Identifying SOA's ROI Still a Challenge

Loraine Lawson

Service-oriented architecture's Achilles' Heel has always been demonstrating return on investment. Apparently, that hasn't changed: Gartner analyst Matt Holte was recently in Australia, discussing this very problem with a group of IT professionals.


According to recent Gartner research, 36 percent of those queried about SOA say justification for it actually impedes SOA efforts. Sit with that a moment, would you please? When justification for the project causes problems, you've got to wonder what's going on.


It's 2010; SOA seems to be fairly well established, so much so that the SOA consultant firm ZapThink says it needs to expand its mission. And yet a third of companies still can't figure out how to show an ROI for SOA.


Of course, there have been a lot of attempts to answer this ROI challenge. Heck, back in 2007, Gartner actually suggested maybe ROI was the wrong question to ask.


The whole SOA-cost-justification question even made Joe McKendrick's list of Nine Great Unsolved Mystereies of SOA. McKendrick pointed out that the ROI for SOA shows up in economies of scale-but that can be tricky:

The economies of scale generated through SOA -- better ROI over the long haul -- contrast with the cheaper up-front implementation of point-to-point applications. However, the risk occurs when organizations think they're putting SOA in place, but end up with little or no ROI because it wasn't true SOA -- still point-to-point interfaces. Who's taking these risks -- or who's being asked to take these risks?
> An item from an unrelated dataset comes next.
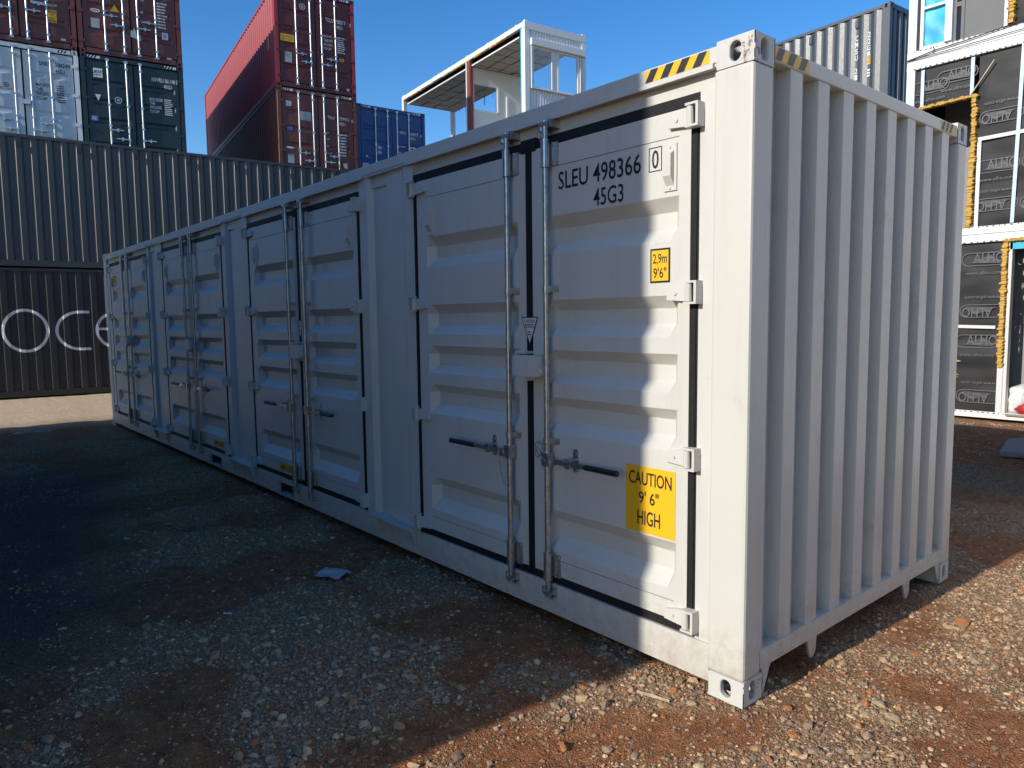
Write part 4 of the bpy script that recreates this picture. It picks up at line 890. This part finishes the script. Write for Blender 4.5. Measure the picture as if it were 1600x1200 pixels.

Holte offered a number of suggestions about cost justification for SOA-including No. 1, not talking about cost justification for SOA. Nobody outside IT cares about SOA, they care about business capabilities, he writes, so talk about that instead. That means focus on the granular level for ROI, rather than trying to justify SOA as a big-picture, high-cost investment, he suggests.


The other step he suggests is to do project reviews-and as part of that, business benefit assessments-at the end of projects.


There are some signs, though, that all is not lost when it comes to the business understanding SOA-or, at least, the service-oriented part of SOA. Recently, Deloitte Consulting wrote a guest column for CIO Update in which analysts argued that SOA is prompting a bigger trend that reaches beyond IT into the business: service thinking.


The article defines service thinking as "a framework for solving business problems by focusing on the capabilities of each part of the organization; cutting across business processes, organizational charts, and technology solutions." (Special thanks to ZD Net blogger and SOA aficionado McKendrick for pointing to the article in a recent post.)


I can't help but wonder if perhaps cloud computing and SaaS, with its focus on services, are also a part of this shift. Whatever the cause, it's bound to make life easier for SOA implementations and perhaps even contribute to putting IT and the business on the same page by giving them a common discussion framework-i.e., services.